The only ‘Friday the 13th’ movie that doesn’t mention Jason Voorhees by name
In Wes Craven’s classic teen slasher Scream, screenwriter Kevin Williamson opened the movie with Ghostface playing a sadistic horror movie trivia game with Drew Barrymore’s ill-fated Casey Becker. He asks her some softball questions before hitting her with, “Name the killer in Friday the 13th.” Casey immediately yells, “Jason!” to which the killer says, “That’s the wrong answer.”
Casey, scared for her life and with tears streaming down her face, screams, “It was Jason! I’ve seen that movie 20 goddamn times!” However, this is when the killer pulls the rug out from under her, revealing it was a trick question. You see, Jason’s mother, Mrs Voorhees, was the person who killed Kevin Bacon and his pals in 1980’s Friday the 13th, in honour of her deceased son. Jason himself didn’t actually pick up a knife until the sequel, and didn’t even get his iconic hockey mask until the third entry in the franchise.
What am I saying here, beyond reminding everyone that it wasn’t cool for Casey to get her insides pulled out and hung from a tree on a technicality? Well, I’m illustrating that, of all the major horror franchises, Friday the 13th has always been the one that most seemed to make things up as it went along. Or, at the very least, the creators behind the series didn’t hide that they were flying by the seat of their pants as well as the people behind Halloween and A Nightmare on Elm Street.
Case in point: the franchise killed off its ‘final girl’ in the sequel’s opening scene, and in that movie, Jason wore a burlap sack over his head. It took until Friday the 13th Part III in 1982 for Jason’s hockey mask to make an appearance, and even then, it came about by accident. For Part III, director Steve Miner wanted to do away with the burlap sack that audiences laughed at in Part II, but he had no idea what he wanted to replace it with. He knew the new mask had to play well with 3D effects, though, because Paramount had decided Part III would be the studio’s first 3D film in 26 years.
So, Miner set about doing a make-up test for a new mask, and on the day, they still didn’t have any ideas. To his delight, 3D effects supervisor Martin Jay Sadoff kept hockey gear at the studio, so Miner simply used his Detroit Red Wings goaltender mask to conceal Jason’s gruesome visage. To everyone’s surprise, Miner loved how the hockey mask looked on camera and tasked the props team with creating a new version with red markings and bigger holes. Thus, Jason’s mask was born.

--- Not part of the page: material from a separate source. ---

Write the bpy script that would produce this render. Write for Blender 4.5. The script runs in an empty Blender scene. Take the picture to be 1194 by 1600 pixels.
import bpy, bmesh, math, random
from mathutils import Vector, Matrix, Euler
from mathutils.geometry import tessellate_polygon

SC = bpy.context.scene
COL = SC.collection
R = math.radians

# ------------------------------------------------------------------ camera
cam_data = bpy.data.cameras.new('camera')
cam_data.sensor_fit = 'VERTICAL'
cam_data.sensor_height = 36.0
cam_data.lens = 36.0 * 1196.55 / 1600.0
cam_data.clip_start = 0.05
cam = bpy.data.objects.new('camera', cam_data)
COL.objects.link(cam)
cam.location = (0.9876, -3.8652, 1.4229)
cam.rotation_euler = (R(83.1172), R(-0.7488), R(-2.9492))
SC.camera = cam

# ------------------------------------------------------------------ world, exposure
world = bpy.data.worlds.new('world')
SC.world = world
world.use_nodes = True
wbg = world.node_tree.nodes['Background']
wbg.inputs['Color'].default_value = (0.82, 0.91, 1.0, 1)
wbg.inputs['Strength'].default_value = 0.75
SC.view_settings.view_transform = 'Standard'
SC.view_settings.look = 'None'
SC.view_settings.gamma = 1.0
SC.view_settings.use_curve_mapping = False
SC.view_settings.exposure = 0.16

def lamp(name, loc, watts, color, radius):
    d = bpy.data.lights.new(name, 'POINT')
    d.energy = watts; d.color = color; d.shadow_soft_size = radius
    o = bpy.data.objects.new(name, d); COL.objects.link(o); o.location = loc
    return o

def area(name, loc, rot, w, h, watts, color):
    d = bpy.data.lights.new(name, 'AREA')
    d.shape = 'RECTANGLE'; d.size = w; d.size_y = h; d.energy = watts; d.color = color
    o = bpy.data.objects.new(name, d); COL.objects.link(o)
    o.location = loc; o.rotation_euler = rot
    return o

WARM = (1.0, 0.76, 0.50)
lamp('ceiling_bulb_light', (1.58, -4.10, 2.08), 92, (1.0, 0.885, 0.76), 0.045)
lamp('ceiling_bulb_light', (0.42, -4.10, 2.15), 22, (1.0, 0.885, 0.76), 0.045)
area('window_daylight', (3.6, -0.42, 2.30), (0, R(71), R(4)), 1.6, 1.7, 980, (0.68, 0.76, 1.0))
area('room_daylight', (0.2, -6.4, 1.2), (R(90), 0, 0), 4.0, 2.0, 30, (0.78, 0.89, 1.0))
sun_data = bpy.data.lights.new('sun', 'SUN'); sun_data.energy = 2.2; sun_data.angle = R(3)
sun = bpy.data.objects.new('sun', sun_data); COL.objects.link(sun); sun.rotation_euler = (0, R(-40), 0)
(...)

Perhaps unsurprisingly, given the haphazard nature of the movie’s creation, Friday the 13th Part III also stands out in the franchise for one bizarre reason: it’s the only movie that doesn’t feature anyone saying the name ‘Jason.’
Now, admittedly, Part III takes place only a day after Part II, and there is only one character in the film from the Camp Crystal Lake area who may have heard the urban legend of Jason’s death and his mother’s murderous revenge. Unfortunately for this guy, he gets dispatched by Jason without even seeing the hulking maniac coming, so he doesn’t even get the chance to utter a shocked guess as to the identity of his attacker.
So, from a storytelling perspective, it perhaps makes sense why Jason’s name isn’t invoked in Part III. However, from another, more sensible perspective, it’s weird as hell as an entire movie can pass by without its villain being named. Keep in mind, in ’82, the home video market was nowhere near what it became, which meant few people going to see Part III would have been able to catch up on I and II beforehand.
Would they have necessarily remembered Jason’s name? Perhaps. What about oddballs who paid to see III without seeing the first two? They’d be completely lost! Even from a franchising perspective, if you’ve stumbled upon the iconic final form of your character, wouldn’t it make sense to give the guy a name? Ah, Friday the 13th. Never change.